▸ PROBLEM DETAILS:
Could you give the data below again, exactly and completely?

▸ SUPPLIED MATERIAL:
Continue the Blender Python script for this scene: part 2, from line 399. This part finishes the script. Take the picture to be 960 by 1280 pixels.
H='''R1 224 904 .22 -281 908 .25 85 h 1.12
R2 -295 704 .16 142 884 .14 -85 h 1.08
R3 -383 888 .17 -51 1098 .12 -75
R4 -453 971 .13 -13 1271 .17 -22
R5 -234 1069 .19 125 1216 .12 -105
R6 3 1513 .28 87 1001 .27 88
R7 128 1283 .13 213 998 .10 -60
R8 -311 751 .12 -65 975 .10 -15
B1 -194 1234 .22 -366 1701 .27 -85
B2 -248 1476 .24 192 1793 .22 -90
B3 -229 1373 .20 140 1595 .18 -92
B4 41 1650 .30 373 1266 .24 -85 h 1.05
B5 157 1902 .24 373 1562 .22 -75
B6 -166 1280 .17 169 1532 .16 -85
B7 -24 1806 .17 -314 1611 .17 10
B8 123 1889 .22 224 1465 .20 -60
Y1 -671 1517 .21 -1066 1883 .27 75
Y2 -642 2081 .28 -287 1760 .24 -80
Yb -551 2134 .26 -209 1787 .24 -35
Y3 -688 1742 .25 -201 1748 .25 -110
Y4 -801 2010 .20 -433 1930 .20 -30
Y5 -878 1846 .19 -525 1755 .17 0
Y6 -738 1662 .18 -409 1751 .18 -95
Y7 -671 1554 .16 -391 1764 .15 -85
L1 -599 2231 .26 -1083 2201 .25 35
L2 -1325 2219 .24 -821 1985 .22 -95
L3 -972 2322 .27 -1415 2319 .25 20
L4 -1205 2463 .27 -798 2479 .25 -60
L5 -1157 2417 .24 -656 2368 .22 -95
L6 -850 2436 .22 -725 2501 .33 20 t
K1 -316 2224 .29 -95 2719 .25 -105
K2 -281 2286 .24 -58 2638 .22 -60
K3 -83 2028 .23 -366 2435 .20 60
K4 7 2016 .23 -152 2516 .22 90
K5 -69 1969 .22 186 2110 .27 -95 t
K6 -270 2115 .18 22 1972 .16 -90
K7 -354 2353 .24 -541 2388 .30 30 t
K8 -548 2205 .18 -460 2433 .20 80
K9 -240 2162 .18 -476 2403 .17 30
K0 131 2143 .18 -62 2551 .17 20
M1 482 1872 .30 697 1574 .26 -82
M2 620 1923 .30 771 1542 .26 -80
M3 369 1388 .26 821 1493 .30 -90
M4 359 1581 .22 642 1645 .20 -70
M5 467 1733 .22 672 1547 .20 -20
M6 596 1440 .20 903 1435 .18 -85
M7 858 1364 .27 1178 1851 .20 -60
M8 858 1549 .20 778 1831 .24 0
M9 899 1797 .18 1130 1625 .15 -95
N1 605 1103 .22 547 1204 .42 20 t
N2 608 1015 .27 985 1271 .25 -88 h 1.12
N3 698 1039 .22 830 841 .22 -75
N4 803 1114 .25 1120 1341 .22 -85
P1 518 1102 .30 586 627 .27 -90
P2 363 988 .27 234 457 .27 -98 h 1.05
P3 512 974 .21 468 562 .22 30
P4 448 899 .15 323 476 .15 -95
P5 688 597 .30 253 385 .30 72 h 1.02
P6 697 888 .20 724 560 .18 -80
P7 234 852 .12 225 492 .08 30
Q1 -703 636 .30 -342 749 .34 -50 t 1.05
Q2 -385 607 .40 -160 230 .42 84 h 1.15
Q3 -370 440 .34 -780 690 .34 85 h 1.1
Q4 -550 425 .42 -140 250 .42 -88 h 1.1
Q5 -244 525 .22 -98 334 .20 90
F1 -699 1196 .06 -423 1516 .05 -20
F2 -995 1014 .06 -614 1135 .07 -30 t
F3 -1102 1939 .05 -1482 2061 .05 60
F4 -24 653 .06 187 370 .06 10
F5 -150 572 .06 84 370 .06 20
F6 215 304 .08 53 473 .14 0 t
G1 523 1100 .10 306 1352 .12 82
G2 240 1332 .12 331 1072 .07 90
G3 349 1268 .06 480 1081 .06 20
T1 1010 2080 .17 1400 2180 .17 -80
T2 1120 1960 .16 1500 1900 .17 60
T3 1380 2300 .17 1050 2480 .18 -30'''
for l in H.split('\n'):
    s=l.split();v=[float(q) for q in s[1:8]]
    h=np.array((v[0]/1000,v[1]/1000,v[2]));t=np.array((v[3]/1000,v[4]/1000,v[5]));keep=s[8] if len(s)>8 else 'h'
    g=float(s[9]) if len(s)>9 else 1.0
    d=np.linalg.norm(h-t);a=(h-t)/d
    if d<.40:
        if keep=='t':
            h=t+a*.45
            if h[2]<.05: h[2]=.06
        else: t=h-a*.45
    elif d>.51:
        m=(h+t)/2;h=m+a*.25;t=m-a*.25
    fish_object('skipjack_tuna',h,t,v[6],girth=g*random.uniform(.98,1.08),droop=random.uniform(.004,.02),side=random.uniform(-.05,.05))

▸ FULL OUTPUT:
Continue the Blender Python script for this scene: part 2, from line 399. This part finishes the script. Take the picture to be 960 by 1280 pixels.
H='''R1 224 904 .22 -281 908 .25 85 h 1.12
R2 -295 704 .16 142 884 .14 -85 h 1.08
R3 -383 888 .17 -51 1098 .12 -75
R4 -453 971 .13 -13 1271 .17 -22
R5 -234 1069 .19 125 1216 .12 -105
R6 3 1513 .28 87 1001 .27 88
R7 128 1283 .13 213 998 .10 -60
R8 -311 751 .12 -65 975 .10 -15
B1 -194 1234 .22 -366 1701 .27 -85
B2 -248 1476 .24 192 1793 .22 -90
B3 -229 1373 .20 140 1595 .18 -92
B4 41 1650 .30 373 1266 .24 -85 h 1.05
B5 157 1902 .24 373 1562 .22 -75
B6 -166 1280 .17 169 1532 .16 -85
B7 -24 1806 .17 -314 1611 .17 10
B8 123 1889 .22 224 1465 .20 -60
Y1 -671 1517 .21 -1066 1883 .27 75
Y2 -642 2081 .28 -287 1760 .24 -80
Yb -551 2134 .26 -209 1787 .24 -35
Y3 -688 1742 .25 -201 1748 .25 -110
Y4 -801 2010 .20 -433 1930 .20 -30
Y5 -878 1846 .19 -525 1755 .17 0
Y6 -738 1662 .18 -409 1751 .18 -95
Y7 -671 1554 .16 -391 1764 .15 -85
L1 -599 2231 .26 -1083 2201 .25 35
L2 -1325 2219 .24 -821 1985 .22 -95
L3 -972 2322 .27 -1415 2319 .25 20
L4 -1205 2463 .27 -798 2479 .25 -60
L5 -1157 2417 .24 -656 2368 .22 -95
L6 -850 2436 .22 -725 2501 .33 20 t
K1 -316 2224 .29 -95 2719 .25 -105
K2 -281 2286 .24 -58 2638 .22 -60
K3 -83 2028 .23 -366 2435 .20 60
K4 7 2016 .23 -152 2516 .22 90
K5 -69 1969 .22 186 2110 .27 -95 t
K6 -270 2115 .18 22 1972 .16 -90
K7 -354 2353 .24 -541 2388 .30 30 t
K8 -548 2205 .18 -460 2433 .20 80
K9 -240 2162 .18 -476 2403 .17 30
K0 131 2143 .18 -62 2551 .17 20
M1 482 1872 .30 697 1574 .26 -82
M2 620 1923 .30 771 1542 .26 -80
M3 369 1388 .26 821 1493 .30 -90
M4 359 1581 .22 642 1645 .20 -70
M5 467 1733 .22 672 1547 .20 -20
M6 596 1440 .20 903 1435 .18 -85
M7 858 1364 .27 1178 1851 .20 -60
M8 858 1549 .20 778 1831 .24 0
M9 899 1797 .18 1130 1625 .15 -95
N1 605 1103 .22 547 1204 .42 20 t
N2 608 1015 .27 985 1271 .25 -88 h 1.12
N3 698 1039 .22 830 841 .22 -75
N4 803 1114 .25 1120 1341 .22 -85
P1 518 1102 .30 586 627 .27 -90
P2 363 988 .27 234 457 .27 -98 h 1.05
P3 512 974 .21 468 562 .22 30
P4 448 899 .15 323 476 .15 -95
P5 688 597 .30 253 385 .30 72 h 1.02
P6 697 888 .20 724 560 .18 -80
P7 234 852 .12 225 492 .08 30
Q1 -703 636 .30 -342 749 .34 -50 t 1.05
Q2 -385 607 .40 -160 230 .42 84 h 1.15
Q3 -370 440 .34 -780 690 .34 85 h 1.1
Q4 -550 425 .42 -140 250 .42 -88 h 1.1
Q5 -244 525 .22 -98 334 .20 90
F1 -699 1196 .06 -423 1516 .05 -20
F2 -995 1014 .06 -614 1135 .07 -30 t
F3 -1102 1939 .05 -1482 2061 .05 60
F4 -24 653 .06 187 370 .06 10
F5 -150 572 .06 84 370 .06 20
F6 215 304 .08 53 473 .14 0 t
G1 523 1100 .10 306 1352 .12 82
G2 240 1332 .12 331 1072 .07 90
G3 349 1268 .06 480 1081 .06 20
T1 1010 2080 .17 1400 2180 .17 -80
T2 1120 1960 .16 1500 1900 .17 60
T3 1380 2300 .17 1050 2480 .18 -30'''
for l in H.split('\n'):
    s=l.split();v=[float(q) for q in s[1:8]]
    h=np.array((v[0]/1000,v[1]/1000,v[2]));t=np.array((v[3]/1000,v[4]/1000,v[5]));keep=s[8] if len(s)>8 else 'h'
    g=float(s[9]) if len(s)>9 else 1.0
    d=np.linalg.norm(h-t);a=(h-t)/d
    if d<.40:
        if keep=='t':
            h=t+a*.45
            if h[2]<.05: h[2]=.06
        else: t=h-a*.45
    elif d>.51:
        m=(h+t)/2;h=m+a*.25;t=m-a*.25
    fish_object('skipjack_tuna',h,t,v[6],girth=g*random.uniform(.98,1.08),droop=random.uniform(.004,.02),side=random.uniform(-.05,.05))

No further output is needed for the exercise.